Regarding the United Front, the CC document says, "The present United Front is unlike the normal united fronts in which parties come together for joint struggles and movements based on a common set of demands or a programme. The present United Front combination has emerged out of the efforts of the Left and secular parties represented in parliament to keep the BJP out of office. The bulk of the parties in the UF government are those who wish to continue with the economic policies of the Congress".

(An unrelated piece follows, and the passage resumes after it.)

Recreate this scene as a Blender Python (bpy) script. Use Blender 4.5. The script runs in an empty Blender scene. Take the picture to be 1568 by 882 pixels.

EMS on the other hand writes, "It is the merit of the Deve Gowda government and the 13 party UF on which it is based that it is a coalition government of genuinely democratic forces. Coming together under its leadership are political forces of two types: one, the radical and secular democratic forces which represent essentially progressive sections of the bourgeois classes, and, then the Left and Left-of-the-Centre parties which, by and large, represent the worker-peasant toiling masses" (emphasis added; PD, 7 July 1996). Assuming that this difference between the EMS position and the CC's "official" perception was seriously thrashed out in the July 27-29 meeting of the CC, EMS continues to explain the present UF in terms of the "well-tested doctrine of UF (between the working class and the forward-looking sections of the bourgeoisie) initiated in the early days of the Communist International". "Broad unity and fraternal struggle between the two contingents of the United Front and its government", writes EMS, "would steadily improve and strengthen the independent position of the worker-peasant masses which will steadily lead to the development of proletarian hegemony. This is the process through which the present unity of Left and secular democratic forces will transform itself into people's democratic unity" (PD, 18 August, 1996). And may we also refer to that gem of an EMS article published in the Times of India on 17 August 1996 in which he describes the coming to power of the Gowda government as representing "the best that is in Gandhism and the best that is in the left movement"!